> Work to do:
Write out the complete material exactly as it stands.

################

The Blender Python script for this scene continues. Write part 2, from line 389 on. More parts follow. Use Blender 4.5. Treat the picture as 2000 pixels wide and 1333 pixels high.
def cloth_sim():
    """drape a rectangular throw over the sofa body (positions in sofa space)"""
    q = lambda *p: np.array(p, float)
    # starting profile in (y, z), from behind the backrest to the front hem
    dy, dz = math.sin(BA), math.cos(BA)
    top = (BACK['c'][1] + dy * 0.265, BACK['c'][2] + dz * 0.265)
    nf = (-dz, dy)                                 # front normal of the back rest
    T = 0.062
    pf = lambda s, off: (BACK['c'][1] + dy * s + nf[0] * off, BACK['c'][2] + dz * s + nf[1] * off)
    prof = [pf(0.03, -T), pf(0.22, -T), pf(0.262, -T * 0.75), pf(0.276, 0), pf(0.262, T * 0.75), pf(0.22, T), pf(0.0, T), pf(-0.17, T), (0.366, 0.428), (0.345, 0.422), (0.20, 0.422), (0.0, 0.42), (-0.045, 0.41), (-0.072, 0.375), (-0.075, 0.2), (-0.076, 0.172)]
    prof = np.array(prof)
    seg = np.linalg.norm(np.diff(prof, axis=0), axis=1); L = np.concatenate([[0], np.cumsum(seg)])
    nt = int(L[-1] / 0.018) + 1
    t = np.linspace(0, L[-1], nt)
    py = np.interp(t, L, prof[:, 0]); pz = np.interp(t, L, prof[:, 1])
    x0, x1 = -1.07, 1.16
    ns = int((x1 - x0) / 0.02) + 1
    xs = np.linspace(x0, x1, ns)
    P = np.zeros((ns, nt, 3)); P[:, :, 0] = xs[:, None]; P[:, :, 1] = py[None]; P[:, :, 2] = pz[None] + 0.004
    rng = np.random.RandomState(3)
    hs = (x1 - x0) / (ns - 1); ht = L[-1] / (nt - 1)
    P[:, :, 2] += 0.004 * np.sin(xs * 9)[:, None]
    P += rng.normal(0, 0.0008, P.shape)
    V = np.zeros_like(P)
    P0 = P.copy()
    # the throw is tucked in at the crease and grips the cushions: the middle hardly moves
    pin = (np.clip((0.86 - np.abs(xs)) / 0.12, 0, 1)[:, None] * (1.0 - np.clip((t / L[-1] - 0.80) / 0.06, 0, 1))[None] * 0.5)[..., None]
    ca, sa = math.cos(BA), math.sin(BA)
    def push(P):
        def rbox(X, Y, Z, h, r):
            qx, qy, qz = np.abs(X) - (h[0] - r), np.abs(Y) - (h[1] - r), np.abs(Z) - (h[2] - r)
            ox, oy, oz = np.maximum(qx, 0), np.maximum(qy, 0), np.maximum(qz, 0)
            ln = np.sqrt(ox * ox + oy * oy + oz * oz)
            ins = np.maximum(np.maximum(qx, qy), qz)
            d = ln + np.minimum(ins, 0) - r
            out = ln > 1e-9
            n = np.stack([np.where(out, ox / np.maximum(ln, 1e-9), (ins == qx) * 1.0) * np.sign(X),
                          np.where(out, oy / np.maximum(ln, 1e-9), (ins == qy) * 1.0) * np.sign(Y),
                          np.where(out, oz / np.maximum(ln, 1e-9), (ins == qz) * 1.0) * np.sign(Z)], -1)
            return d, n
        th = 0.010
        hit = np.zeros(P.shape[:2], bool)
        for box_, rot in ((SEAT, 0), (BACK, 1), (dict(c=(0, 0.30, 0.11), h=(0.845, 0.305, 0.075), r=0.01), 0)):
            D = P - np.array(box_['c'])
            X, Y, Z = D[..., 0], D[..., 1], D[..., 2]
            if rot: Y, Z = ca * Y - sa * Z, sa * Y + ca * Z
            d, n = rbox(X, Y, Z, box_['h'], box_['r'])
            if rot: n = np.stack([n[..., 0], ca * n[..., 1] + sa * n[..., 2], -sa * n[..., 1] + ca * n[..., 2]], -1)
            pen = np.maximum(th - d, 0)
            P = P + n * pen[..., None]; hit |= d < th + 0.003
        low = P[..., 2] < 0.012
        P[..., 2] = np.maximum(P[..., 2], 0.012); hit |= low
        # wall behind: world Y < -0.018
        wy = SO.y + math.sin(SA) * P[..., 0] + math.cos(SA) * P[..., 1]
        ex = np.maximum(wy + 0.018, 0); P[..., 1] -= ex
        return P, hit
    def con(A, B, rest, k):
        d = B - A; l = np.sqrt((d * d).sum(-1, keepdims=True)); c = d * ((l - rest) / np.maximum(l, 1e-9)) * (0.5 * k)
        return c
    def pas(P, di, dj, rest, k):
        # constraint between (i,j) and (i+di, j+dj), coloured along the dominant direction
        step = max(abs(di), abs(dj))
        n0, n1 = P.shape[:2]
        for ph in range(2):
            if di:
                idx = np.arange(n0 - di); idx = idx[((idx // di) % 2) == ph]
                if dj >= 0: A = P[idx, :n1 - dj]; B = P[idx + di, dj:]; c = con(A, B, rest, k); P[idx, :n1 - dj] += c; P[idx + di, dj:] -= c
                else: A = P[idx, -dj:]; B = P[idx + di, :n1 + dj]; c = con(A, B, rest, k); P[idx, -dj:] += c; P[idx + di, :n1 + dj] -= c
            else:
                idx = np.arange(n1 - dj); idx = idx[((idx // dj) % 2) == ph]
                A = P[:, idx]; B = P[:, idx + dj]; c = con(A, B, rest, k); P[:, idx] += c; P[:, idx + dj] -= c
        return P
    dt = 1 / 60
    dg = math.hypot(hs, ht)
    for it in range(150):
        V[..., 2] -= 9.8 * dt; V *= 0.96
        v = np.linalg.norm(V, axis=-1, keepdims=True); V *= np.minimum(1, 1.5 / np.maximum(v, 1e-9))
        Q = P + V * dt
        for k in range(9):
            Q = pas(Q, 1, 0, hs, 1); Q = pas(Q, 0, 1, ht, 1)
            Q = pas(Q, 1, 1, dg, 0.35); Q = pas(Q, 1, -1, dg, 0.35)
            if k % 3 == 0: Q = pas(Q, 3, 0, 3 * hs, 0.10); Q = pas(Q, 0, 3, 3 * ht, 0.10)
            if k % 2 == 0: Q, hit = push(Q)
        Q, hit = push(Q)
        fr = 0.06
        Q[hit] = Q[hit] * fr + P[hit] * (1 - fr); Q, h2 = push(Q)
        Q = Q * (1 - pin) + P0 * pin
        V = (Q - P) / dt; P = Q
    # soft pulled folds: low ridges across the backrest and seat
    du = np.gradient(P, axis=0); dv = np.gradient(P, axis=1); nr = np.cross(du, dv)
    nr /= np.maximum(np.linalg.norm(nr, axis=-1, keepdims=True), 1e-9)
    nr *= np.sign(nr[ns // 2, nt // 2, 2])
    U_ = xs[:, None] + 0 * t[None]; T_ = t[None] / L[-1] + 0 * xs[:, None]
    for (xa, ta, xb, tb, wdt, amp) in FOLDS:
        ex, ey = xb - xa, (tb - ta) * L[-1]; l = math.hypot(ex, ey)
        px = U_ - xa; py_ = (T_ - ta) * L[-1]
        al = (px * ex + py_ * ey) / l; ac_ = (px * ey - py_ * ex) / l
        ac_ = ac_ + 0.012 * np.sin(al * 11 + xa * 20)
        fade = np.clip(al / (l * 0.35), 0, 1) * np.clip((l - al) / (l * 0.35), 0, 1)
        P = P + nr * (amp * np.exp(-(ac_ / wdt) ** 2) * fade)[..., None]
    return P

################

> Output of the task:
The Blender Python script for this scene continues. Write part 2, from line 389 on. More parts follow. Use Blender 4.5. Treat the picture as 2000 pixels wide and 1333 pixels high.
def cloth_sim():
    """drape a rectangular throw over the sofa body (positions in sofa space)"""
    q = lambda *p: np.array(p, float)
    # starting profile in (y, z), from behind the backrest to the front hem
    dy, dz = math.sin(BA), math.cos(BA)
    top = (BACK['c'][1] + dy * 0.265, BACK['c'][2] + dz * 0.265)
    nf = (-dz, dy)                                 # front normal of the back rest
    T = 0.062
    pf = lambda s, off: (BACK['c'][1] + dy * s + nf[0] * off, BACK['c'][2] + dz * s + nf[1] * off)
    prof = [pf(0.03, -T), pf(0.22, -T), pf(0.262, -T * 0.75), pf(0.276, 0), pf(0.262, T * 0.75), pf(0.22, T), pf(0.0, T), pf(-0.17, T), (0.366, 0.428), (0.345, 0.422), (0.20, 0.422), (0.0, 0.42), (-0.045, 0.41), (-0.072, 0.375), (-0.075, 0.2), (-0.076, 0.172)]
    prof = np.array(prof)
    seg = np.linalg.norm(np.diff(prof, axis=0), axis=1); L = np.concatenate([[0], np.cumsum(seg)])
    nt = int(L[-1] / 0.018) + 1
    t = np.linspace(0, L[-1], nt)
    py = np.interp(t, L, prof[:, 0]); pz = np.interp(t, L, prof[:, 1])
    x0, x1 = -1.07, 1.16
    ns = int((x1 - x0) / 0.02) + 1
    xs = np.linspace(x0, x1, ns)
    P = np.zeros((ns, nt, 3)); P[:, :, 0] = xs[:, None]; P[:, :, 1] = py[None]; P[:, :, 2] = pz[None] + 0.004
    rng = np.random.RandomState(3)
    hs = (x1 - x0) / (ns - 1); ht = L[-1] / (nt - 1)
    P[:, :, 2] += 0.004 * np.sin(xs * 9)[:, None]
    P += rng.normal(0, 0.0008, P.shape)
    V = np.zeros_like(P)
    P0 = P.copy()
    # the throw is tucked in at the crease and grips the cushions: the middle hardly moves
    pin = (np.clip((0.86 - np.abs(xs)) / 0.12, 0, 1)[:, None] * (1.0 - np.clip((t / L[-1] - 0.80) / 0.06, 0, 1))[None] * 0.5)[..., None]
    ca, sa = math.cos(BA), math.sin(BA)
    def push(P):
        def rbox(X, Y, Z, h, r):
            qx, qy, qz = np.abs(X) - (h[0] - r), np.abs(Y) - (h[1] - r), np.abs(Z) - (h[2] - r)
            ox, oy, oz = np.maximum(qx, 0), np.maximum(qy, 0), np.maximum(qz, 0)
            ln = np.sqrt(ox * ox + oy * oy + oz * oz)
            ins = np.maximum(np.maximum(qx, qy), qz)
            d = ln + np.minimum(ins, 0) - r
            out = ln > 1e-9
            n = np.stack([np.where(out, ox / np.maximum(ln, 1e-9), (ins == qx) * 1.0) * np.sign(X),
                          np.where(out, oy / np.maximum(ln, 1e-9), (ins == qy) * 1.0) * np.sign(Y),
                          np.where(out, oz / np.maximum(ln, 1e-9), (ins == qz) * 1.0) * np.sign(Z)], -1)
            return d, n
        th = 0.010
        hit = np.zeros(P.shape[:2], bool)
        for box_, rot in ((SEAT, 0), (BACK, 1), (dict(c=(0, 0.30, 0.11), h=(0.845, 0.305, 0.075), r=0.01), 0)):
            D = P - np.array(box_['c'])
            X, Y, Z = D[..., 0], D[..., 1], D[..., 2]
            if rot: Y, Z = ca * Y - sa * Z, sa * Y + ca * Z
            d, n = rbox(X, Y, Z, box_['h'], box_['r'])
            if rot: n = np.stack([n[..., 0], ca * n[..., 1] + sa * n[..., 2], -sa * n[..., 1] + ca * n[..., 2]], -1)
            pen = np.maximum(th - d, 0)
            P = P + n * pen[..., None]; hit |= d < th + 0.003
        low = P[..., 2] < 0.012
        P[..., 2] = np.maximum(P[..., 2], 0.012); hit |= low
        # wall behind: world Y < -0.018
        wy = SO.y + math.sin(SA) * P[..., 0] + math.cos(SA) * P[..., 1]
        ex = np.maximum(wy + 0.018, 0); P[..., 1] -= ex
        return P, hit
    def con(A, B, rest, k):
        d = B - A; l = np.sqrt((d * d).sum(-1, keepdims=True)); c = d * ((l - rest) / np.maximum(l, 1e-9)) * (0.5 * k)
        return c
    def pas(P, di, dj, rest, k):
        # constraint between (i,j) and (i+di, j+dj), coloured along the dominant direction
        step = max(abs(di), abs(dj))
        n0, n1 = P.shape[:2]
        for ph in range(2):
            if di:
                idx = np.arange(n0 - di); idx = idx[((idx // di) % 2) == ph]
                if dj >= 0: A = P[idx, :n1 - dj]; B = P[idx + di, dj:]; c = con(A, B, rest, k); P[idx, :n1 - dj] += c; P[idx + di, dj:] -= c
                else: A = P[idx, -dj:]; B = P[idx + di, :n1 + dj]; c = con(A, B, rest, k); P[idx, -dj:] += c; P[idx + di, :n1 + dj] -= c
            else:
                idx = np.arange(n1 - dj); idx = idx[((idx // dj) % 2) == ph]
                A = P[:, idx]; B = P[:, idx + dj]; c = con(A, B, rest, k); P[:, idx] += c; P[:, idx + dj] -= c
        return P
    dt = 1 / 60
    dg = math.hypot(hs, ht)
    for it in range(150):
        V[..., 2] -= 9.8 * dt; V *= 0.96
        v = np.linalg.norm(V, axis=-1, keepdims=True); V *= np.minimum(1, 1.5 / np.maximum(v, 1e-9))
        Q = P + V * dt
        for k in range(9):
            Q = pas(Q, 1, 0, hs, 1); Q = pas(Q, 0, 1, ht, 1)
            Q = pas(Q, 1, 1, dg, 0.35); Q = pas(Q, 1, -1, dg, 0.35)
            if k % 3 == 0: Q = pas(Q, 3, 0, 3 * hs, 0.10); Q = pas(Q, 0, 3, 3 * ht, 0.10)
            if k % 2 == 0: Q, hit = push(Q)
        Q, hit = push(Q)
        fr = 0.06
        Q[hit] = Q[hit] * fr + P[hit] * (1 - fr); Q, h2 = push(Q)
        Q = Q * (1 - pin) + P0 * pin
        V = (Q - P) / dt; P = Q
    # soft pulled folds: low ridges across the backrest and seat
    du = np.gradient(P, axis=0); dv = np.gradient(P, axis=1); nr = np.cross(du, dv)
    nr /= np.maximum(np.linalg.norm(nr, axis=-1, keepdims=True), 1e-9)
    nr *= np.sign(nr[ns // 2, nt // 2, 2])
    U_ = xs[:, None] + 0 * t[None]; T_ = t[None] / L[-1] + 0 * xs[:, None]
    for (xa, ta, xb, tb, wdt, amp) in FOLDS:
        ex, ey = xb - xa, (tb - ta) * L[-1]; l = math.hypot(ex, ey)
        px = U_ - xa; py_ = (T_ - ta) * L[-1]
        al = (px * ex + py_ * ey) / l; ac_ = (px * ey - py_ * ex) / l
        ac_ = ac_ + 0.012 * np.sin(al * 11 + xa * 20)
        fade = np.clip(al / (l * 0.35), 0, 1) * np.clip((l - al) / (l * 0.35), 0, 1)
        P = P + nr * (amp * np.exp(-(ac_ / wdt) ** 2) * fade)[..., None]
    return P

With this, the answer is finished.